11. Device according to claim 1, characterized in that said processor means (MT) are adapted to order the transmission of said data messages at frequencies that are a function of their type and/or the requirement for acknowledgement.

12. Device according to claim 1, characterized in that said processor means (MT) are adapted to order the transmission of said data messages in time slots that are a function of their type and/or the requirement for acknowledgement.

13. Radio communication terminal (UE) adapted to be connected to a radio communication network having a go channel for broadcasting data from said network to terminals (UE) and a return channel dedicated to transmitting data from the terminals (UE) to said network, characterized in that it includes a processor device (D) according to claim 1.

14. Radio communication network comprising first communication means (ME, SA) adapted to broadcast data by radio on a go channel and second communication means (MR, SA) adapted to receive data transmitted by radio communication terminals (UE) by radio on a return channel, characterized in that said first communication means (ME, SA) are adapted to generate and to broadcast on said go channel control messages to said terminals (UE) including parameters defining access to said return channel and said second communication means (MR, SA) are adapted, in the case of reception on said return channel of messages generated by said terminals (UE) by means of a processor device (D), to analyze each message to determine if it requires an acknowledgement on said go channel and to order said first communication means (ME, SA) to generate an acknowledgement message to the terminal (UE) concerned if such acknowledgement is required.

15. Network according to claim 14, characterized in that said second communication means (MR, SA) are adapted, in the case of reception on said return channel of messages including data groups resulting from splitting of initial data by a processor device (D) of a terminal (UE), to re-assemble said groups in an ordered manner to reconstitute said initial data.

16. Network according to claim 14, characterized in that said second communication means (MR, SA) are adapted to analyze the content of each message to determine if it requires an acknowledgement.

17. Network according to claim 14, characterized in that said second communication means (MR, SA) are adapted to determine if a message requires an acknowledgement as a function of the time slot in which it was transmitted.

18. Network according to claim 14, characterized in that said second communication means (MR, SA) are adapted to determine if a message requires an acknowledgement as a function of the frequency on which it was transmitted.

19. Network according to claim 14, characterized in that said second communication means (MR, SA) are adapted to order the transmission of an acknowledgement if the available capacities on the go channel enable such transmission.

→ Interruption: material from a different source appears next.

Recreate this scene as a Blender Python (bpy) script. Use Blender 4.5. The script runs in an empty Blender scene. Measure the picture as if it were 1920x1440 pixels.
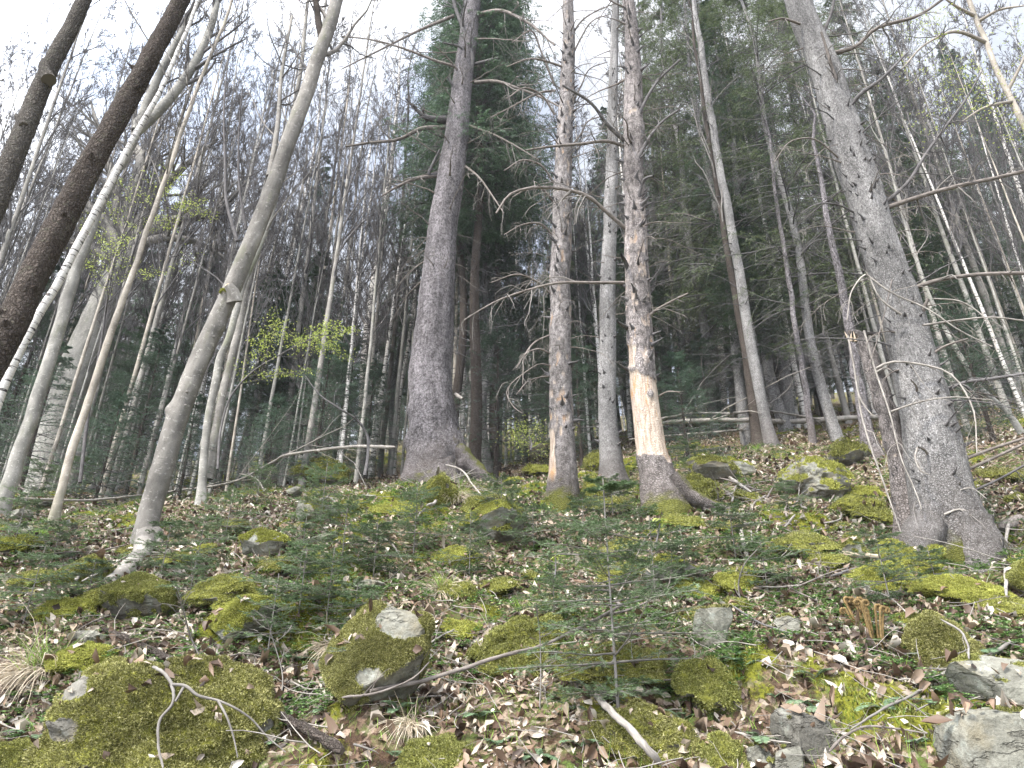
import bpy, math, random
import numpy as np
from mathutils import Vector

# ------------------------------------------------------------------ camera, sky, sun, exposure
scene = bpy.context.scene
PITCH = math.radians(25.0)
CAM = np.array([0.0, 0.0, 1.6])
FPX = 1280.0                                   # focal length in photo pixels (1920 wide)
cam_data = bpy.data.cameras.new("camera")
cam_data.sensor_width = 36.0
cam_data.lens = 24.0
cam_data.clip_start = 0.05
cam_data.clip_end = 2000.0
cam_ob = bpy.data.objects.new("camera", cam_data)
cam_ob.location = CAM
cam_ob.rotation_euler = (math.radians(90) + PITCH, 0, 0)
scene.collection.objects.link(cam_ob)
scene.camera = cam_ob

SUN_DIR = np.array([-0.55, -0.60, 1.05]); SUN_DIR /= np.linalg.norm(SUN_DIR)   # towards the sun
SUN_EL = math.asin(SUN_DIR[2]); SUN_AZ = math.atan2(SUN_DIR[0], SUN_DIR[1])
world = bpy.data.worlds.new("World"); scene.world = world
world.use_nodes = True
wt = world.node_tree; wt.nodes.clear()
wo = wt.nodes.new('ShaderNodeOutputWorld'); wb = wt.nodes.new('ShaderNodeBackground')
sky = wt.nodes.new('ShaderNodeTexSky'); sky.sky_type = 'NISHITA'; sky.sun_disc = False
sky.sun_elevation = SUN_EL; sky.sun_rotation = SUN_AZ
sky.air_density = 1.0; sky.dust_density = 2.0
tc = wt.nodes.new('ShaderNodeTexCoord')
mp = wt.nodes.new('ShaderNodeMapping'); mp.inputs['Scale'].default_value = (1, 1, 1.6)
cn = wt.nodes.new('ShaderNodeTexNoise'); cn.inputs['Scale'].default_value = 3.2; cn.inputs['Detail'].default_value = 6
cr = wt.nodes.new('ShaderNodeValToRGB')
cr.color_ramp.elements[0].position = 0.36; cr.color_ramp.elements[0].color = (0, 0, 0, 1)
cr.color_ramp.elements[1].position = 0.60; cr.color_ramp.elements[1].color = (1, 1, 1, 1)
cl = wt.nodes.new('ShaderNodeMix'); cl.data_type = 'RGBA'       # thin and thick cloud
cl.inputs['A'].default_value = (4.3, 4.85, 6.0, 1); cl.inputs['B'].default_value = (7.9, 8.0, 8.3, 1)
mx = wt.nodes.new('ShaderNodeMix'); mx.data_type = 'RGBA'; mx.inputs['Factor'].default_value = 0.88
wt.links.new(tc.outputs['Generated'], mp.inputs['Vector']); wt.links.new(mp.outputs[0], cn.inputs['Vector'])
wt.links.new(cn.outputs['Fac'], cr.inputs['Fac']); wt.links.new(cr.outputs['Color'], cl.inputs['Factor'])
wt.links.new(sky.outputs['Color'], mx.inputs['A']); wt.links.new(cl.outputs['Result'], mx.inputs['B'])
dt = wt.nodes.new('ShaderNodeVectorMath'); dt.operation = 'DOT_PRODUCT'; dt.inputs[1].default_value = tuple(SUN_DIR)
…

20. Network according to claim 14, characterized in that said second communication means (MR, SA) are adapted to order the deferred transmission of an acknowledgement if the available capacities on the go channel do not enable such transmission.

21. Network according to claim 14 characterized in that said first communication means (ME, SA) and said second communication means (MR, SA) are at least in part installed in base stations (Ni; N) adapted to analyze the content of each message generated by a terminal (UE) by means of a processor device (D).

22. Network according to claim 14, characterized in that said first communication means (ME, SA) and said second communication means (MR, SA) are at least partially installed in terrestrial repeaters adapted to analyze the content of each message generated by a terminal (UE) by means of a processor device (D).